D.C. man pleads guilty to straw purchasing scheme

11/27/18 7:00 AM | by

Federal investigator caught up with Isaiah Green, 28, after his girlfriend bought four weapons at the Dulles Gun Show for him in July. (Photo: Dulles Gun Show/Facebook)

Federal investigators caught up with Isaiah Green, 28, after his girlfriend bought four weapons at the Dulles Gun Show for him in July. (Photo: Dulles Gun Show/Facebook)

A Washington, D.C. man admitted in federal court last week he bought and sold dozens of guns illegally over the summer.

Isaiah Green, 28, faces up to 10 years in prison after pleading guilty Nov. 19 to selling firearms without a license. Investigators said Green collected the weapons through a straw purchasing scheme with his then-girlfriend Jazmin Wilburn. Evidence recovered from their apartment on the city’s southeast side included five pistols, assorted ammunition and tools, according to court documents.

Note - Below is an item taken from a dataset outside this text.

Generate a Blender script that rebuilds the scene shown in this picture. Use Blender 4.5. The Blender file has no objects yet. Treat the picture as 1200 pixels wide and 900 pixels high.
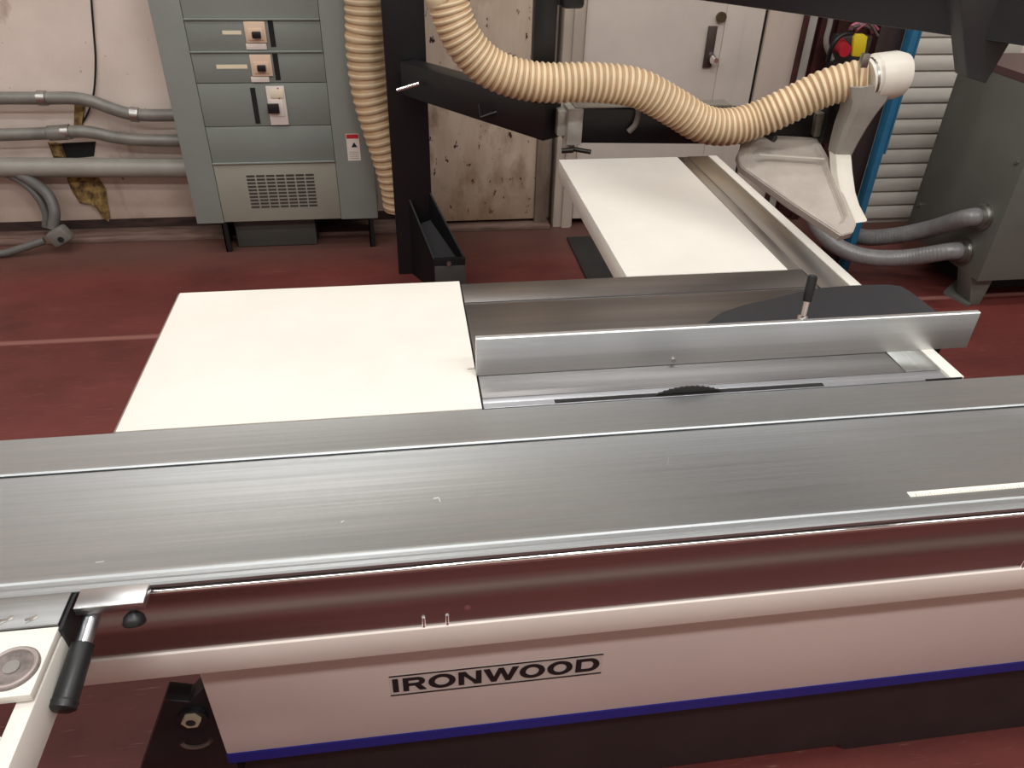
import bpy, bmesh, math, random
from mathutils import Vector, Matrix
random.seed(4)
C = bpy.context.scene.collection
R = math.radians
# ------------------------------------------------------------------ camera
H = 1.65; F = 895.0
P_, Q_, Y_ = R(34.4), R(1.57), R(-8.82)
fw = Vector((math.sin(-Y_)*math.cos(P_), math.cos(Y_)*math.cos(P_), -math.sin(P_)))
rt = Vector((math.cos(Y_), math.sin(Y_), 0)); up = rt.cross(fw)
r2 = math.cos(Q_)*rt + math.sin(Q_)*up; u2 = -math.sin(Q_)*rt + math.cos(Q_)*up
cam = bpy.data.cameras.new('camera'); co = bpy.data.objects.new('camera', cam); C.objects.link(co)
M = Matrix((r2, u2, -fw)).transposed().to_4x4(); M.translation = (0, 0, H); co.matrix_world = M
cam.sensor_width = 36; cam.lens = F/1200*36; cam.clip_start = .02
bpy.context.scene.camera = co
CP = Vector((0, 0, H))
def ray(x, y): return r2*(x-600) - u2*(y-450) + fw*F
def PZ(x, y, z): d = ray(x, y); return CP + d*((z-H)/d.z)
def PY(x, y, Y): d = ray(x, y); return CP + d*(Y/d.y)
def PX(x, y, X): d = ray(x, y); return CP + d*(X/d.x)

# ------------------------------------------------------------------ materials
def srgb(c):
    return tuple((v/255/12.92 if v/255 <= .04045 else ((v/255+.055)/1.055)**2.4) for v in c) + (1,)
def mat(name, col, rough=.5, metal=0, var=0, vscale=(8, 8, 8), col2=None, bump=0, bscale=None, spec=.5, rvar=0, trans=0, aniso=0, coat=0):
    m = bpy.data.materials.new(name); m.use_nodes = True; n = m.node_tree.nodes; l = m.node_tree.links
    b = n['Principled BSDF']; b.inputs['Base Color'].default_value = srgb(col); b.inputs['Roughness'].default_value = rough
    b.inputs['Metallic'].default_value = metal; b.inputs['Specular IOR Level'].default_value = spec
    b.inputs['Coat Weight'].default_value = coat; b.inputs['Coat Roughness'].default_value = .25
    if trans: b.inputs['Transmission Weight'].default_value = trans
    tc = n.new('ShaderNodeTexCoord'); mp = n.new('ShaderNodeMapping'); mp.inputs['Scale'].default_value = vscale
    l.new(tc.outputs['Object'], mp.inputs[0])
    nz = n.new('ShaderNodeTexNoise'); nz.inputs['Scale'].default_value = 1; nz.inputs['Detail'].default_value = 6; nz.inputs['Roughness'].default_value = .6
    l.new(mp.outputs[0], nz.inputs['Vector'])
    if var or col2:
        mr = n.new('ShaderNodeMapRange'); mr.inputs[1].default_value = .35; mr.inputs[2].default_value = .65
        l.new(nz.outputs['Fac'], mr.inputs[0])
        mx = n.new('ShaderNodeMixRGB'); mx.inputs[1].default_value = srgb(col)
        mx.inputs[2].default_value = srgb(col2 or tuple(v*(1-var) for v in col)); l.new(mr.outputs[0], mx.inputs[0]); l.new(mx.outputs[0], b.inputs['Base Color'])
    if rvar:
        mr2 = n.new('ShaderNodeMapRange'); mr2.inputs[1].default_value = .3; mr2.inputs[2].default_value = .7
        mr2.inputs[3].default_value = rough-rvar; mr2.inputs[4].default_value = rough+rvar
        l.new(nz.outputs['Fac'], mr2.inputs[0]); l.new(mr2.outputs[0], b.inputs['Roughness'])
    if bump:
        mp2 = n.new('ShaderNodeMapping'); mp2.inputs['Scale'].default_value = bscale or vscale; l.new(tc.outputs['Object'], mp2.inputs[0])
        n2 = n.new('ShaderNodeTexNoise'); n2.inputs['Scale'].default_value = 1; n2.inputs['Detail'].default_value = 4; l.new(mp2.outputs[0], n2.inputs['Vector'])
        bp = n.new('ShaderNodeBump'); bp.inputs['Strength'].default_value = bump; bp.inputs['Distance'].default_value = .002
        l.new(n2.outputs['Fac'], bp.inputs['Height']); l.new(bp.outputs[0], b.inputs['Normal'])
    if aniso:
        b.inputs['Anisotropic'].default_value = aniso
        tg = n.new('ShaderNodeTangent'); tg.direction_type = 'RADIAL'; tg.axis = 'Z'
    m['bsdf'] = 1
    return m
def nodes(m): return m.node_tree.nodes, m.node_tree.links, m.node_tree.nodes['Principled BSDF']

white_panel = mat('white_laminate', (224, 221, 212), .38, var=.03, vscale=(5, 5, 5), spec=.4)
white_paint = mat('white_enamel', (226, 216, 208), .35, var=.03, vscale=(3, 3, 3), spec=.5)
base_paint = mat('base_enamel', (216, 202, 196), .32, var=.03, vscale=(2, 2, 2), spec=.5)
alu = mat('brushed_aluminium', (188, 193, 194), .42, 1, var=.10, vscale=(.8, 60, 60), bump=.10, bscale=(1.5, 220, 220), rvar=.06)
alu2 = mat('extruded_aluminium', (150, 152, 152), .38, 1, var=.08, vscale=(1, 120, 120), bump=.06, bscale=(2, 300, 300))
alu_y = mat('rail_aluminium', (200, 201, 198), .30, 1, var=.10, vscale=(60, 1.2, 60), bump=.08, bscale=(220, 2, 220))
cast = mat('ground_steel', (152, 150, 149), .38, 1, var=.14, vscale=(.9, 26, 40), bump=.08, bscale=(3, 260, 260), rvar=.05)
insert_m = mat('insert_plate', (212, 216, 222), .4, 1, var=.05, vscale=(2, 60, 60))
fence_m = mat('anodised_fence', (222, 225, 225), .42, 1, var=.06, vscale=(.8, 60, 60), bump=.05, bscale=(2, 200, 200))
polish = mat('polished_side', (186, 184, 184), .26, 1, var=.08, vscale=(1, 50, 50), bump=.03, bscale=(2, 120, 120))
chrome = mat('chrome', (232, 232, 232), .10, 1)
steel = mat('zinc_steel', (190, 190, 186), .35, 1, var=.1, vscale=(30, 30, 30))
black_paint = mat('black_enamel', (26, 26, 29), .38, var=.15, vscale=(6, 6, 6), spec=.5)
black_plastic = mat('black_plastic', (24, 26, 28), .42, var=.1, vscale=(20, 20, 20), bump=.1, bscale=(400, 400, 400))
pad_m = mat('charcoal_plate', (38, 39, 44), .6, var=.1, vscale=(20, 20, 20))
plinth_m = mat('dark_brown_plinth', (44, 36, 38), .55, var=.15, vscale=(6, 6, 6))
blue_m = mat('blue_stripe', (28, 34, 128), .4)
grey_enamel = mat('grey_enamel', (144, 152, 146), .48, var=.035, vscale=(3, 3, 3), spec=.4)
grey_enamel2 = mat('grey_enamel_cover', (130, 137, 132), .45, var=.035, vscale=(3, 3, 3), spec=.4)
grey_enamel3 = mat('grey_enamel_grille', (150, 150, 138), .5, var=.04, vscale=(3, 3, 3), spec=.4)
dark_gap = mat('seam_black', (22, 23, 23), .8)
machine_grey = mat('machine_grey', (104, 106, 100), .42, var=.08, vscale=(3, 3, 3), spec=.5)
pipe_grey = mat('painted_conduit', (158, 156, 148), .42, var=.07, vscale=(8, 8, 8), spec=.5)
pipe_galv = mat('galvanised_conduit', (138, 137, 130), .42, .15, var=.15, vscale=(10, 10, 10))
flex_grey = mat('grey_flex_hose', (134, 134, 134), .32, .1, var=.1, vscale=(20, 20, 20))
hose_hi = mat('cream_hose_rib', (232, 212, 176), .4, var=.06, vscale=(8, 8, 8), spec=.5)
hose_lo = mat('cream_hose_valley', (192, 160, 122), .45, var=.10, vscale=(8, 8, 8), spec=.5)
pvc = mat('white_pvc', (226, 222, 210), .35, var=.04, vscale=(8, 8, 8))
duct_m = mat('clear_duct', (160, 156, 148), .3, var=.08, vscale=(12, 12, 12))
hood_m = mat('frosted_hood', (190, 182, 172), .3, var=.08, vscale=(9, 9, 9))
beige = mat('beige_breaker', (222, 196, 172), .5)
offwhite = mat('offwhite_plastic', (224, 216, 208), .5)
cream = mat('label_cream', (232, 224, 196), .6)
red_m = mat('red_plastic', (190, 44, 56), .4)
yellow_m = mat('yellow_tag', (232, 208, 40), .5)
pink_m = mat('pink_wire', (190, 110, 130), .5)
blue_pole_m = mat('blue_paint', (42, 112, 152), .45, var=.15, vscale=(6, 6, 6))
maroon = mat('maroon_steel', (70, 34, 32), .5, var=.35, vscale=(4, 4, 9))
door_m = mat('door_paint', (214, 206, 196), .5, var=.06, vscale=(3, 3, 3))
tan_trim = mat('dusty_curb', (126, 104, 94), .8, col2=(92, 68, 60), vscale=(5, 30, 30))
roll_m = mat('rollup_steel', (206, 202, 192), .5, .0, var=.08, vscale=(3, 3, 20))
mat_rubber = mat('rubber_mat', (42, 42, 42), .7, var=.2, vscale=(12, 12, 12))
foam_m = mat('yellow_foam', (166, 138, 84), .9, col2=(78, 56, 36), vscale=(30, 30, 30), bump=1, bscale=(60, 60, 60))
ceil_m = mat('ceiling_paint', (180, 178, 172), .8)
ink = mat('black_ink', (24, 20, 24), .5)
dusty = mat('dust_brown', (120, 96, 84), .9, col2=(70, 52, 46), vscale=(9, 9, 9))

# floor: dark red paint, worn, with scuffs and a pale saw-cut joint
floor_m = mat('red_floor_paint', (110, 54, 50), .45, col2=(87, 42, 39), vscale=(1.6, 2.4, 1), spec=.3, rvar=.09, bump=.12, bscale=(6, 8, 6))
n, l, b = nodes(floor_m)
mx0 = b.inputs['Base Color'].links[0].from_node
tc = n.new('ShaderNodeTexCoord')
def scuff(prev, scale, lo, hi, col, rot=0, stretch=(1, 1, 1), kind='noise'):
    mp = n.new('ShaderNodeMapping'); mp.inputs['Rotation'].default_value = (0, 0, rot); mp.inputs['Scale'].default_value = stretch
    l.new(tc.outputs['Object'], mp.inputs[0])
    t = n.new('ShaderNodeTexNoise'); t.inputs['Scale'].default_value = scale; t.inputs['Detail'].default_value = 7; t.inputs['Roughness'].default_value = .65
    l.new(mp.outputs[0], t.inputs['Vector'])
    r = n.new('ShaderNodeMapRange'); r.inputs[1].default_value = lo; r.inputs[2].default_value = hi; l.new(t.outputs['Fac'], r.inputs[0])
    mx = n.new('ShaderNodeMixRGB'); mx.inputs[2].default_value = srgb(col); l.new(prev.outputs[0], mx.inputs[1]); l.new(r.outputs[0], mx.inputs[0])
    l.new(mx.outputs[0], b.inputs['Base Color']); return mx
mx1 = scuff(mx0, 3.0, .60, .85, (122, 78, 72), .5, (1, 5, 1))
mx1 = scuff(mx1, 9.0, .62, .76, (150, 108, 102), -.7, (1, 14, 1))
mx1 = scuff(mx1, 7.0, .64, .76, (160, 116, 108), .9, (1, 22, 1))
mx1 = scuff(mx1, 2.2, .60, .80, (60, 27, 27), 0, (1, 2, 1))
sp = n.new('ShaderNodeSeparateXYZ'); l.new(tc.outputs['Object'], sp.inputs[0])
def band(out, c0, w, prev, col, amt=1.0):
    a = n.new('ShaderNodeMath'); a.operation = 'SUBTRACT'; a.inputs[1].default_value = c0; l.new(out, a.inputs[0])
    d = n.new('ShaderNodeMath'); d.operation = 'ABSOLUTE'; l.new(a.outputs[0], d.inputs[0])
    r = n.new('ShaderNodeMapRange'); r.inputs[1].default_value = w; r.inputs[2].default_value = w*.4; r.inputs[3].default_value = 0; r.inputs[4].default_value = amt; l.new(d.outputs[0], r.inputs[0])
    mx = n.new('ShaderNodeMixRGB'); mx.inputs[2].default_value = srgb(col); l.new(prev.outputs[0], mx.inputs[1]); l.new(r.outputs[0], mx.inputs[0]); l.new(mx.outputs[0], b.inputs['Base Color']); return mx
joint_y = PZ(80, 399, 0).y
mx1 = band(sp.outputs['Y'], joint_y, .022, mx1, (150, 104, 96), .75)
mx1 = band(sp.outputs['Y'], 3.95, .55, mx1, (98, 74, 66), .75)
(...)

Green began “taking orders” in June, eventually driving with Wilburn to dealers in northern Virginia to buy 31 guns over a month-long period. The couple then obliterated the serial numbers and sold the firearms for a profit to city residents. Federal investigators received a tip in July indicating Wilburn bought four firearms at the Dulles Gun Show with an envelope of cash provided by Green.

Law enforcement arrested the couple later the same day, according to court documents. Wilburn told officers she bought the guns for Green because a prior domestic violence conviction prevented him from passing a background check.

In a plea agreement filed in district court last week, defense attorneys recommended a prison sentence of 63 to 78 months. Sentencing is scheduled for Feb. 14, 2019, according to court records.

Federal data suggests 2018 could be the Department of Justice’s busiest year ever in more than a decade for weapons prosecutions.

Should authorities keep up at the current pace, total annual prosecutions will exceed more than 10,000 this year — a 22.5 percent increase over 2017 and up by nearly half over the last five years, according to the Transactional Records Clearing House.

Weapons prosecutions peaked at 11,000 in 2004 and dropped to less than 7,000 a decade later. Since 2014, however, TRAC data shows a gradual uptick in prosecutions, punctuated by a steep increase this year as the DOJ cracks down on gun-related crimes.

D.C. Police Chief Peter Newsham told the Washington Post in July he believes illegal guns explain why the city’s murder rate increased more than 37 percent in the first half of 2018. He said officers seized more than 1,000 as of July 30.